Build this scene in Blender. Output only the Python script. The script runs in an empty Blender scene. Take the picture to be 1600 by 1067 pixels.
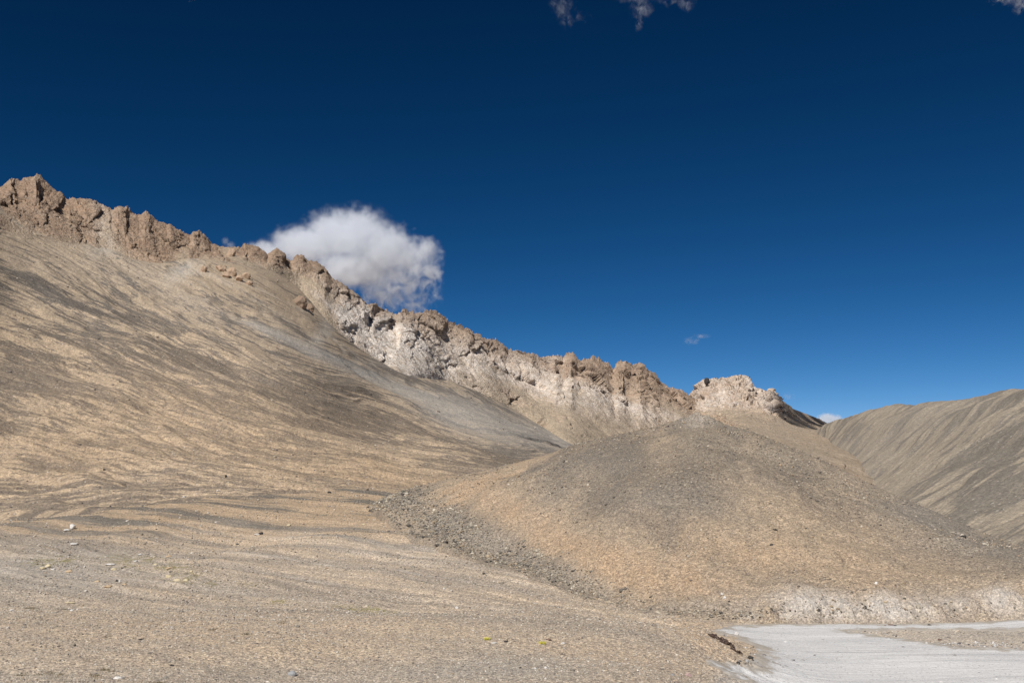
import bpy, math, random
import numpy as np
from mathutils import Vector
random.seed(7)
rng = np.random.default_rng(11)
sc = bpy.context.scene
COL = sc.collection

# ------------------------------------------------------------------ camera
F = 1556.0; CZ = 12.0
PITCH = math.atan((760 - 533.5) / F)
cam = bpy.data.objects.new('camera', bpy.data.cameras.new('camera')); COL.objects.link(cam)
cam.location = (0, 0, CZ); cam.rotation_euler = (math.radians(90) + PITCH, 0, 0)
cam.data.sensor_width = 36; cam.data.lens = 36 * F / 1600
cam.data.clip_start = 0.1; cam.data.clip_end = 20000
sc.camera = cam

def PT(u, v, D):
    """a point of the place: bearing u, height v, D metres out"""
    u = np.asarray(u, float); v = np.asarray(v, float); D = np.asarray(D, float)
    a = (u - 800) / F; b = (533.5 - v) / F
    cp, sp = math.cos(PITCH), math.sin(PITCH)
    k = D / (cp - b * sp)
    return np.stack([a * k, D + 0 * a, CZ + (sp + b * cp) * k], -1)

SUN_EL, SUN_AZ = math.radians(44), math.radians(-156)   # azimuth from the view direction, clockwise

# ------------------------------------------------------------------ noise
_perm = np.random.default_rng(3).permutation(256).astype(np.int64)
_perm = np.concatenate([_perm, _perm, _perm])
_g = np.random.default_rng(4).normal(size=(256, 3)); _g /= np.linalg.norm(_g, axis=1)[:, None]
_rv = np.random.default_rng(5).random((256, 4))
def _h(ix, iy, iz):
    return _perm[_perm[_perm[ix & 255] + (iy & 255)] + (iz & 255)]
from concurrent.futures import ThreadPoolExecutor
_POOL = ThreadPoolExecutor(4)
def par(f, p, nout=1, n=16384):
    """evaluate a point function in cache-sized pieces on all cores"""
    sh = p.shape[:-1]; q = np.ascontiguousarray(p.reshape(-1, 3), dtype=np.float32)
    parts = list(_POOL.map(f, [q[i:i + n] for i in range(0, len(q), n)]))
    if nout == 1: return np.concatenate(parts).reshape(sh)
    return tuple(np.concatenate([r[k] for r in parts]).reshape(sh) for k in range(nout))
_g = _g.astype(np.float32); _rv = _rv.astype(np.float32); _perm = _perm.astype(np.int32)
_g1 = _g[_perm]
def _perlin(p):
    i = np.floor(p).astype(np.int32); f = p - i
    w = f * f * f * (f * (f * 6 - 15) + 10)
    fx, fy, fz = f.T; wx1, wy1, wz1 = w.T; X = i[:, 0] & 255; Y = i[:, 1] & 255; Z = i[:, 2] & 255
    r = np.zeros(len(p), np.float32)
    for dx in (0, 1):
        wx = wx1 if dx else 1 - wx1; hx = _perm[X + dx]
        for dy in (0, 1):
            wxy = wx * (wy1 if dy else 1 - wy1); hy = _perm[hx + Y + dy]
            for dz in (0, 1):
                g = _g1[hy + Z + dz]
                r += wxy * (wz1 if dz else 1 - wz1) * ((fx - dx) * g[:, 0] + (fy - dy) * g[:, 1] + (fz - dz) * g[:, 2])
    return r * np.float32(1.6)
def perlin(p): return par(_perlin, np.asarray(p))
def fbm(p, o=4, gain=.5, lac=2.03):
    def f(p):
        a = 1.; s = 0
        for k in range(o):
            s = s + a * _perlin(p); p = p * np.float32(lac) + np.float32(17.3); a *= gain
        return s
    return par(f, np.asarray(p)).astype(float)
def ridged(p, o=4, gain=.5):
    def f(p):
        a = 1.; s = 0
        for k in range(o):
            s = s + a * (1 - 2 * np.abs(_perlin(p))); p = p * np.float32(2.07) + np.float32(9.1); a *= gain
        return s
    return par(f, np.asarray(p)).astype(float)
def _worley(p):
    i = np.floor(p).astype(np.int32); lo = np.where(p - i < .5, -1, 0)
    d1 = np.full(len(p), 9., np.float32); d2 = d1.copy(); val = np.zeros(len(p), np.float32)
    for dx in (0, 1):
        for dy in (0, 1):
            for dz in (0, 1):
                c = i + lo + np.array([dx, dy, dz], np.int32)
                h = _h(c[:, 0], c[:, 1], c[:, 2])
                rv = _rv[h]; q = p - (c + .15 + .7 * rv[:, :3]).astype(np.float32)
                d = np.sqrt((q * q).sum(-1))
                v = (q * _g[(h * 7 + 3) & 255]).sum(-1) * 1.3 + (rv[:, 3] - .5) * .9
                nearer = d < d1
                d2 = np.where(nearer, d1, np.minimum(d2, d)); val = np.where(nearer, v, val); d1 = np.where(nearer, d, d1)
    return val, d2 - d1
def worley(p):
    """faceted blocks: (tilted plane value per block, distance to the joint)"""
    return par(_worley, np.asarray(p), 2)
def sstep(a, b, x):
    t = np.clip((x - a) / (b - a), 0, 1); return t * t * (3 - 2 * t)

# ------------------------------------------------------------------ loft
def pch(x, xs, ys, lin=False):
    xs = np.asarray(xs, float); ys = np.asarray(ys, float)
    if lin or len(xs) < 3: return np.interp(x, xs, ys)
    h = np.diff(xs); d = np.diff(ys) / h
    m = np.zeros(len(xs)); m[0] = d[0]; m[-1] = d[-1]
    for i in range(1, len(xs) - 1):
        m[i] = 0 if d[i - 1] * d[i] <= 0 else 2 * d[i - 1] * d[i] / (d[i - 1] + d[i])
    j = np.clip(np.searchsorted(xs, x) - 1, 0, len(xs) - 2)
    t = (x - xs[j]) / h[j]
    out = ((2*t**3 - 3*t**2 + 1) * ys[j] + (t**3 - 2*t**2 + t) * h[j] * m[j] + (-2*t**3 + 3*t**2) * ys[j+1] + (t**3 - t**2) * h[j] * m[j+1])
    out = np.where(x < xs[0], ys[0] + m[0] * (x - xs[0]), out)
    return np.where(x > xs[-1], ys[-1] + m[-1] * (x - xs[-1]), out)
def curve(pts, p, lin=False):
    """pts rows (p, u, v, D)"""
    a = np.array(pts, float)
    return PT(pch(p, a[:, 0], a[:, 1], lin), pch(p, a[:, 0], a[:, 2], lin), pch(p, a[:, 0], a[:, 3]))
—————
- [WHAT IS REQUIRED] Repeat the material above verbatim, with no pictures in the output.

- [RESPONSE BELOW]
Build this scene in Blender. Output only the Python script. The script runs in an empty Blender scene. Take the picture to be 1600 by 1067 pixels.
import bpy, math, random
import numpy as np
from mathutils import Vector
random.seed(7)
rng = np.random.default_rng(11)
sc = bpy.context.scene
COL = sc.collection

# ------------------------------------------------------------------ camera
F = 1556.0; CZ = 12.0
PITCH = math.atan((760 - 533.5) / F)
cam = bpy.data.objects.new('camera', bpy.data.cameras.new('camera')); COL.objects.link(cam)
cam.location = (0, 0, CZ); cam.rotation_euler = (math.radians(90) + PITCH, 0, 0)
cam.data.sensor_width = 36; cam.data.lens = 36 * F / 1600
cam.data.clip_start = 0.1; cam.data.clip_end = 20000
sc.camera = cam

def PT(u, v, D):
    """a point of the place: bearing u, height v, D metres out"""
    u = np.asarray(u, float); v = np.asarray(v, float); D = np.asarray(D, float)
    a = (u - 800) / F; b = (533.5 - v) / F
    cp, sp = math.cos(PITCH), math.sin(PITCH)
    k = D / (cp - b * sp)
    return np.stack([a * k, D + 0 * a, CZ + (sp + b * cp) * k], -1)

SUN_EL, SUN_AZ = math.radians(44), math.radians(-156)   # azimuth from the view direction, clockwise

# ------------------------------------------------------------------ noise
_perm = np.random.default_rng(3).permutation(256).astype(np.int64)
_perm = np.concatenate([_perm, _perm, _perm])
_g = np.random.default_rng(4).normal(size=(256, 3)); _g /= np.linalg.norm(_g, axis=1)[:, None]
_rv = np.random.default_rng(5).random((256, 4))
def _h(ix, iy, iz):
    return _perm[_perm[_perm[ix & 255] + (iy & 255)] + (iz & 255)]
from concurrent.futures import ThreadPoolExecutor
_POOL = ThreadPoolExecutor(4)
def par(f, p, nout=1, n=16384):
    """evaluate a point function in cache-sized pieces on all cores"""
    sh = p.shape[:-1]; q = np.ascontiguousarray(p.reshape(-1, 3), dtype=np.float32)
    parts = list(_POOL.map(f, [q[i:i + n] for i in range(0, len(q), n)]))
    if nout == 1: return np.concatenate(parts).reshape(sh)
    return tuple(np.concatenate([r[k] for r in parts]).reshape(sh) for k in range(nout))
_g = _g.astype(np.float32); _rv = _rv.astype(np.float32); _perm = _perm.astype(np.int32)
_g1 = _g[_perm]
def _perlin(p):
    i = np.floor(p).astype(np.int32); f = p - i
    w = f * f * f * (f * (f * 6 - 15) + 10)
    fx, fy, fz = f.T; wx1, wy1, wz1 = w.T; X = i[:, 0] & 255; Y = i[:, 1] & 255; Z = i[:, 2] & 255
    r = np.zeros(len(p), np.float32)
    for dx in (0, 1):
        wx = wx1 if dx else 1 - wx1; hx = _perm[X + dx]
        for dy in (0, 1):
            wxy = wx * (wy1 if dy else 1 - wy1); hy = _perm[hx + Y + dy]
            for dz in (0, 1):
                g = _g1[hy + Z + dz]
                r += wxy * (wz1 if dz else 1 - wz1) * ((fx - dx) * g[:, 0] + (fy - dy) * g[:, 1] + (fz - dz) * g[:, 2])
    return r * np.float32(1.6)
def perlin(p): return par(_perlin, np.asarray(p))
def fbm(p, o=4, gain=.5, lac=2.03):
    def f(p):
        a = 1.; s = 0
        for k in range(o):
            s = s + a * _perlin(p); p = p * np.float32(lac) + np.float32(17.3); a *= gain
        return s
    return par(f, np.asarray(p)).astype(float)
def ridged(p, o=4, gain=.5):
    def f(p):
        a = 1.; s = 0
        for k in range(o):
            s = s + a * (1 - 2 * np.abs(_perlin(p))); p = p * np.float32(2.07) + np.float32(9.1); a *= gain
        return s
    return par(f, np.asarray(p)).astype(float)
def _worley(p):
    i = np.floor(p).astype(np.int32); lo = np.where(p - i < .5, -1, 0)
    d1 = np.full(len(p), 9., np.float32); d2 = d1.copy(); val = np.zeros(len(p), np.float32)
    for dx in (0, 1):
        for dy in (0, 1):
            for dz in (0, 1):
                c = i + lo + np.array([dx, dy, dz], np.int32)
                h = _h(c[:, 0], c[:, 1], c[:, 2])
                rv = _rv[h]; q = p - (c + .15 + .7 * rv[:, :3]).astype(np.float32)
                d = np.sqrt((q * q).sum(-1))
                v = (q * _g[(h * 7 + 3) & 255]).sum(-1) * 1.3 + (rv[:, 3] - .5) * .9
                nearer = d < d1
                d2 = np.where(nearer, d1, np.minimum(d2, d)); val = np.where(nearer, v, val); d1 = np.where(nearer, d, d1)
    return val, d2 - d1
def worley(p):
    """faceted blocks: (tilted plane value per block, distance to the joint)"""
    return par(_worley, np.asarray(p), 2)
def sstep(a, b, x):
    t = np.clip((x - a) / (b - a), 0, 1); return t * t * (3 - 2 * t)

# ------------------------------------------------------------------ loft
def pch(x, xs, ys, lin=False):
    xs = np.asarray(xs, float); ys = np.asarray(ys, float)
    if lin or len(xs) < 3: return np.interp(x, xs, ys)
    h = np.diff(xs); d = np.diff(ys) / h
    m = np.zeros(len(xs)); m[0] = d[0]; m[-1] = d[-1]
    for i in range(1, len(xs) - 1):
        m[i] = 0 if d[i - 1] * d[i] <= 0 else 2 * d[i - 1] * d[i] / (d[i - 1] + d[i])
    j = np.clip(np.searchsorted(xs, x) - 1, 0, len(xs) - 2)
    t = (x - xs[j]) / h[j]
    out = ((2*t**3 - 3*t**2 + 1) * ys[j] + (t**3 - 2*t**2 + t) * h[j] * m[j] + (-2*t**3 + 3*t**2) * ys[j+1] + (t**3 - t**2) * h[j] * m[j+1])
    out = np.where(x < xs[0], ys[0] + m[0] * (x - xs[0]), out)
    return np.where(x > xs[-1], ys[-1] + m[-1] * (x - xs[-1]), out)
def curve(pts, p, lin=False):
    """pts rows (p, u, v, D)"""
    a = np.array(pts, float)
    return PT(pch(p, a[:, 0], a[:, 1], lin), pch(p, a[:, 0], a[:, 2], lin), pch(p, a[:, 0], a[:, 3]))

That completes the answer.